**WORK REQUIRED:** Don't include pictures. Quote the lines below from the first through the line that contains "dup(c0, (-22.6, 5.1, 0), 'pale".

**SUPPLIED RECORDS:**
----------
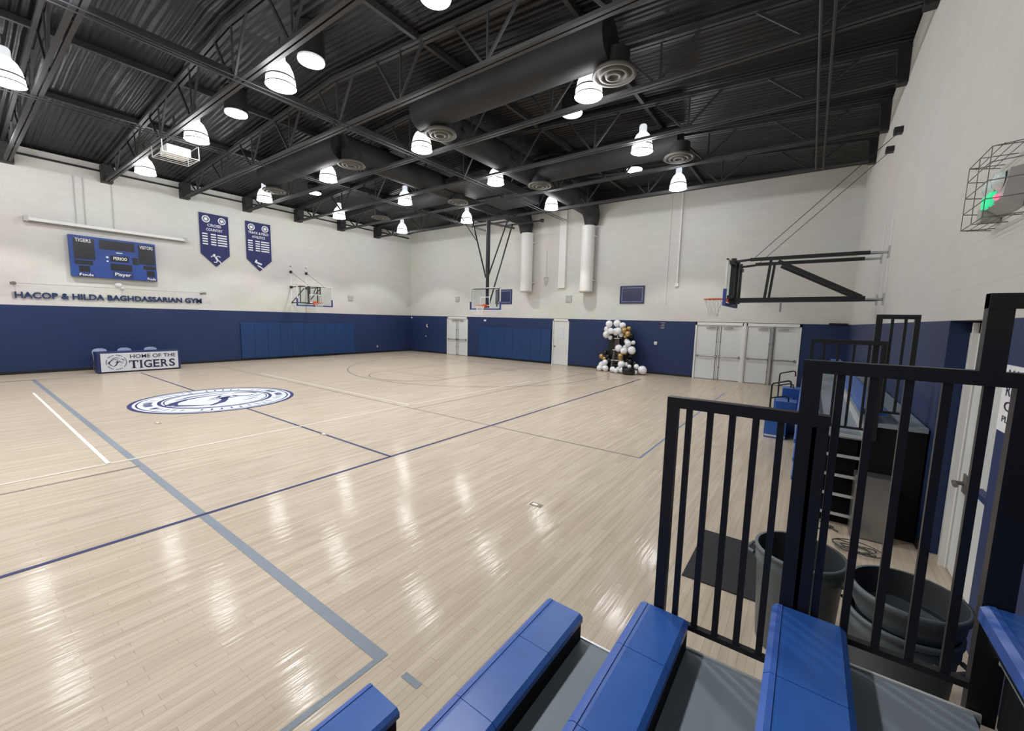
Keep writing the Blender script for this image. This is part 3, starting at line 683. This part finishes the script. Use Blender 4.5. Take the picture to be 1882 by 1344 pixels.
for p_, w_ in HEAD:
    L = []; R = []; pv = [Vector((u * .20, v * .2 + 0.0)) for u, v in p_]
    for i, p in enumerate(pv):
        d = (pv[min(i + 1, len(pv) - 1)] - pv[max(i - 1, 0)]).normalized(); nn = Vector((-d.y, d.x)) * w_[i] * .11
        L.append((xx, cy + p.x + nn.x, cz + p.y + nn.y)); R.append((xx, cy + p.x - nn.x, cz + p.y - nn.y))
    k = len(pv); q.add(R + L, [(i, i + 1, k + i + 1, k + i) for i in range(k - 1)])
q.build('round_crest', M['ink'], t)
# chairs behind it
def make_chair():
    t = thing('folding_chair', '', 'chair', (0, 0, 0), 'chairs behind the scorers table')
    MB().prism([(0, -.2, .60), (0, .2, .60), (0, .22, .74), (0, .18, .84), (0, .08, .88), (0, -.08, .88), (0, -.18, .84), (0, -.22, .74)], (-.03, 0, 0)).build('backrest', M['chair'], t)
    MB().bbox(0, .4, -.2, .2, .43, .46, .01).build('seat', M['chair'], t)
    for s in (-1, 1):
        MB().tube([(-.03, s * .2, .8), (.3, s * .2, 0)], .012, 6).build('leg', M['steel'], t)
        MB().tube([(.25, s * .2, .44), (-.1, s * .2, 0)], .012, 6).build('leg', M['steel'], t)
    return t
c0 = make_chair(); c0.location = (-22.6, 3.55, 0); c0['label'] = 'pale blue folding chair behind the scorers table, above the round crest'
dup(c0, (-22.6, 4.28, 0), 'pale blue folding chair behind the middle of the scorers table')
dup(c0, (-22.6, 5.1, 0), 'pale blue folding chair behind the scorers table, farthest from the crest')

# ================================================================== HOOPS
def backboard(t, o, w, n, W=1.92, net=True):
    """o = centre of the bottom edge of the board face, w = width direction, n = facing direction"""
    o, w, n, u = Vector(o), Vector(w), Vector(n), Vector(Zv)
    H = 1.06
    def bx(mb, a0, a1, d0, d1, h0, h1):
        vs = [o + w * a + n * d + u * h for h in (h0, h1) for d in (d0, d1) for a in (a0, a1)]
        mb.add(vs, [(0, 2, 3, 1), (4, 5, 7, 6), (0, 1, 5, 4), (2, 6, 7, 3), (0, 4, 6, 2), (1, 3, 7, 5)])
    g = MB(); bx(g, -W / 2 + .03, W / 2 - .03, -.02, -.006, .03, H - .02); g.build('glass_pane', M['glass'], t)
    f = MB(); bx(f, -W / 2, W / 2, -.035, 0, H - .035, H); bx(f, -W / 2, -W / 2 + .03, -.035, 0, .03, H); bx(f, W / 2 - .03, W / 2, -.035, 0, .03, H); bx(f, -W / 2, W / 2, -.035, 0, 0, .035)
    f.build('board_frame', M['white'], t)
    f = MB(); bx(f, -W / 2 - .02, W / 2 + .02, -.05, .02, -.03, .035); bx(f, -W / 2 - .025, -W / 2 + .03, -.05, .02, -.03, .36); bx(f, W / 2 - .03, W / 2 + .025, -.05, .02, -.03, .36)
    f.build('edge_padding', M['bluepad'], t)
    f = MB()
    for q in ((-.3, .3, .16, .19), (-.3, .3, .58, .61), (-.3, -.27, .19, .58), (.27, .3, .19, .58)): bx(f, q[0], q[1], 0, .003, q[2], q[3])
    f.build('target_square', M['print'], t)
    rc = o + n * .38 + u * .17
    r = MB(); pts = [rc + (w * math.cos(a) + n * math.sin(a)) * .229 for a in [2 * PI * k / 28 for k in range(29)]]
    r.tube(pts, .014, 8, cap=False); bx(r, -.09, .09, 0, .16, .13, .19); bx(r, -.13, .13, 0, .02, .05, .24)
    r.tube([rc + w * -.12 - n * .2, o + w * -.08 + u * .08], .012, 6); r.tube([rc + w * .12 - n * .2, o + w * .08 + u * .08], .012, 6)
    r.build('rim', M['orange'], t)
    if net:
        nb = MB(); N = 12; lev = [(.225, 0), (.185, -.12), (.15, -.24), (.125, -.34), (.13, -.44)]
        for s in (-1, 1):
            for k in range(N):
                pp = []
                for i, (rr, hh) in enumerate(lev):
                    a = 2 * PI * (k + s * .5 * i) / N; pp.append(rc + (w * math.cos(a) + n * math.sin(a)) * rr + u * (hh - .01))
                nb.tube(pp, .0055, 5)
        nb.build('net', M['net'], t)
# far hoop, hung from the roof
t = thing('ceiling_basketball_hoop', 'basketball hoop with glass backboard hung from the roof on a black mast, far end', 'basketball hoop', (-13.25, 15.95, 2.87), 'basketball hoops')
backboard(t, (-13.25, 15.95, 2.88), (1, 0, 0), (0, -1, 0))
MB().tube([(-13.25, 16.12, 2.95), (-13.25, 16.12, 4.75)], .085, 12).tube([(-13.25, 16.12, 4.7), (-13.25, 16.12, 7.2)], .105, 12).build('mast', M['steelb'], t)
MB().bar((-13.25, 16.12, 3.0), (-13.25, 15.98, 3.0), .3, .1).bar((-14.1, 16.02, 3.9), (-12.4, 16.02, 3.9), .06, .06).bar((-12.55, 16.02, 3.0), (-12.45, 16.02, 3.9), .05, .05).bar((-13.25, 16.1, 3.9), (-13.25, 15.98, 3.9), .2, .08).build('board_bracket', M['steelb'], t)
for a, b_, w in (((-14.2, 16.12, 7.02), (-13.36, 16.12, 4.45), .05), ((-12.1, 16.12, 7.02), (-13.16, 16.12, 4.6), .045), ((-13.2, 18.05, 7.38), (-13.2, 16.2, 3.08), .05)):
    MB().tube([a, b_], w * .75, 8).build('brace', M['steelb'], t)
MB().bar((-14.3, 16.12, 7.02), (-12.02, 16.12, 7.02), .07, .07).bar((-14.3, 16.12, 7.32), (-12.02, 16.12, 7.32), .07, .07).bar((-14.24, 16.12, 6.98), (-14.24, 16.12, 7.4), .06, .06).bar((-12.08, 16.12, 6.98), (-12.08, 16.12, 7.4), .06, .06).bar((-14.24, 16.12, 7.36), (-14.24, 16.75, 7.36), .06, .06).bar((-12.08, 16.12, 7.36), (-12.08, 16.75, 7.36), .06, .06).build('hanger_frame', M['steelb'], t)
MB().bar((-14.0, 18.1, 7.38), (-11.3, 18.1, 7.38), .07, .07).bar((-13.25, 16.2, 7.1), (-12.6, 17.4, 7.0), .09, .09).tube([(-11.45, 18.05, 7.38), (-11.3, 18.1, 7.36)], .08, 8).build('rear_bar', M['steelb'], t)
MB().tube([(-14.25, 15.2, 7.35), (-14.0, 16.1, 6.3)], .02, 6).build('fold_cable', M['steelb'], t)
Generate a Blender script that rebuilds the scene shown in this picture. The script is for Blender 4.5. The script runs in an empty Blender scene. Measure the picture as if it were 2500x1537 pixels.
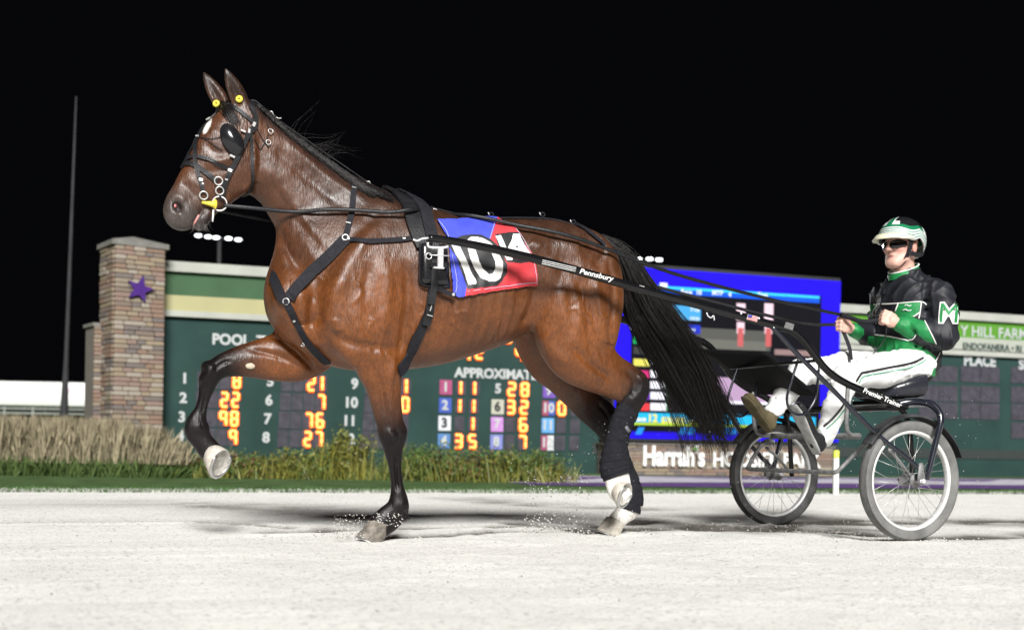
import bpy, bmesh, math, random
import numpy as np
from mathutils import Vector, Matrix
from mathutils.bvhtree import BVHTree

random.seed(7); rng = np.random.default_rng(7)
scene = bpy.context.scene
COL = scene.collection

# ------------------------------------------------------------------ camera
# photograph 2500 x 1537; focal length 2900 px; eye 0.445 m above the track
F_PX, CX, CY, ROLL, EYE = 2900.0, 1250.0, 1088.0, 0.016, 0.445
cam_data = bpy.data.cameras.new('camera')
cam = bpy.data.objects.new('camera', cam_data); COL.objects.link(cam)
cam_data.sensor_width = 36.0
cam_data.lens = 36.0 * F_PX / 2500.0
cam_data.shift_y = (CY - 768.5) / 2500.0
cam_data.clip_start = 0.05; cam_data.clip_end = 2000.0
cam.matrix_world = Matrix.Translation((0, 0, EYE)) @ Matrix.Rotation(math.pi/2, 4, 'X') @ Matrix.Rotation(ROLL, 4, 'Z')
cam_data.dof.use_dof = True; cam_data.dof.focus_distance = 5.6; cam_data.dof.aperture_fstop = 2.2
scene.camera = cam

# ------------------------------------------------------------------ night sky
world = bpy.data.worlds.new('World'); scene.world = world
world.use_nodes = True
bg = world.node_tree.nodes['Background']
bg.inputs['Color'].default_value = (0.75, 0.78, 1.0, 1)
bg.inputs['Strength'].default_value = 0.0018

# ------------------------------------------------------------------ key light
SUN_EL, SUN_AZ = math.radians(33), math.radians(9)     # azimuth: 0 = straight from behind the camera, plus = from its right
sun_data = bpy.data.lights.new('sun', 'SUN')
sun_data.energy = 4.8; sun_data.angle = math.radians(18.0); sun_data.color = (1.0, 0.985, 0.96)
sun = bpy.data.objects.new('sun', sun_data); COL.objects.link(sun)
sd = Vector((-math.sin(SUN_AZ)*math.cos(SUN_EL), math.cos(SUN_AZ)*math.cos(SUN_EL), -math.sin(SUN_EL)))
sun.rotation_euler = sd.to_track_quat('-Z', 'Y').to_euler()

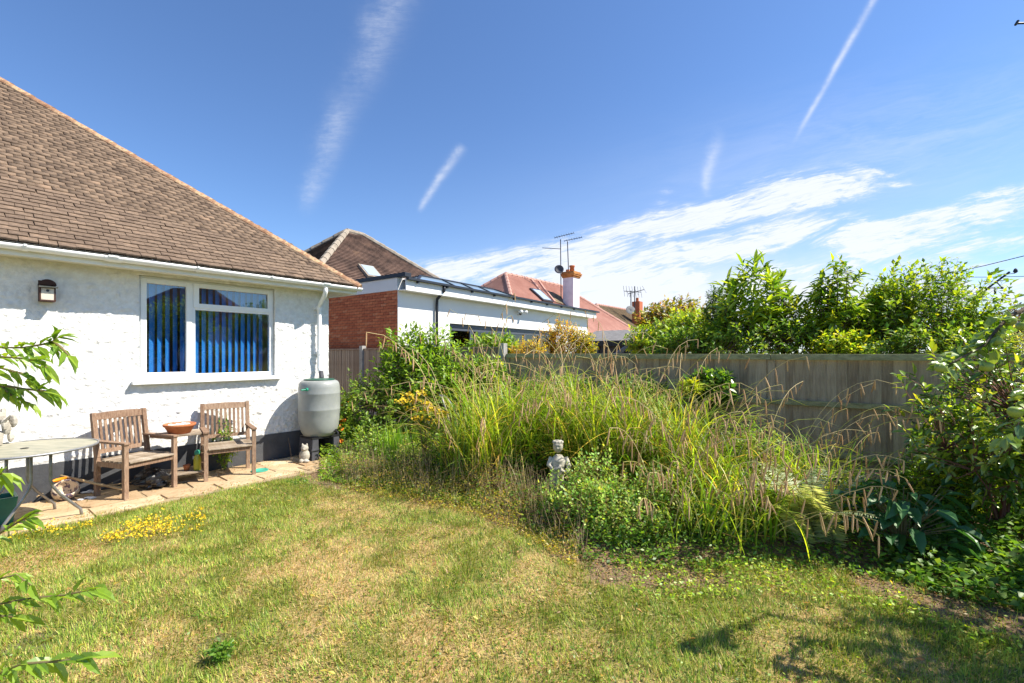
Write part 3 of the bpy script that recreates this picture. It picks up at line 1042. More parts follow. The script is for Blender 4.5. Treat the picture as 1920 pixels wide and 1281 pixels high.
----------
**ANSWER TO THE TASK:**
Keep writing the Blender script for this image. This is part 3, starting at line 683. This part finishes the script. Use Blender 4.5. Take the picture to be 1882 by 1344 pixels.
for p_, w_ in HEAD:
    L = []; R = []; pv = [Vector((u * .20, v * .2 + 0.0)) for u, v in p_]
    for i, p in enumerate(pv):
        d = (pv[min(i + 1, len(pv) - 1)] - pv[max(i - 1, 0)]).normalized(); nn = Vector((-d.y, d.x)) * w_[i] * .11
        L.append((xx, cy + p.x + nn.x, cz + p.y + nn.y)); R.append((xx, cy + p.x - nn.x, cz + p.y - nn.y))
    k = len(pv); q.add(R + L, [(i, i + 1, k + i + 1, k + i) for i in range(k - 1)])
q.build('round_crest', M['ink'], t)
# chairs behind it
def make_chair():
    t = thing('folding_chair', '', 'chair', (0, 0, 0), 'chairs behind the scorers table')
    MB().prism([(0, -.2, .60), (0, .2, .60), (0, .22, .74), (0, .18, .84), (0, .08, .88), (0, -.08, .88), (0, -.18, .84), (0, -.22, .74)], (-.03, 0, 0)).build('backrest', M['chair'], t)
    MB().bbox(0, .4, -.2, .2, .43, .46, .01).build('seat', M['chair'], t)
    for s in (-1, 1):
        MB().tube([(-.03, s * .2, .8), (.3, s * .2, 0)], .012, 6).build('leg', M['steel'], t)
        MB().tube([(.25, s * .2, .44), (-.1, s * .2, 0)], .012, 6).build('leg', M['steel'], t)
    return t
c0 = make_chair(); c0.location = (-22.6, 3.55, 0); c0['label'] = 'pale blue folding chair behind the scorers table, above the round crest'
dup(c0, (-22.6, 4.28, 0), 'pale blue folding chair behind the middle of the scorers table')
dup(c0, (-22.6, 5.1, 0), 'pale blue folding chair behind the scorers table, farthest from the crest')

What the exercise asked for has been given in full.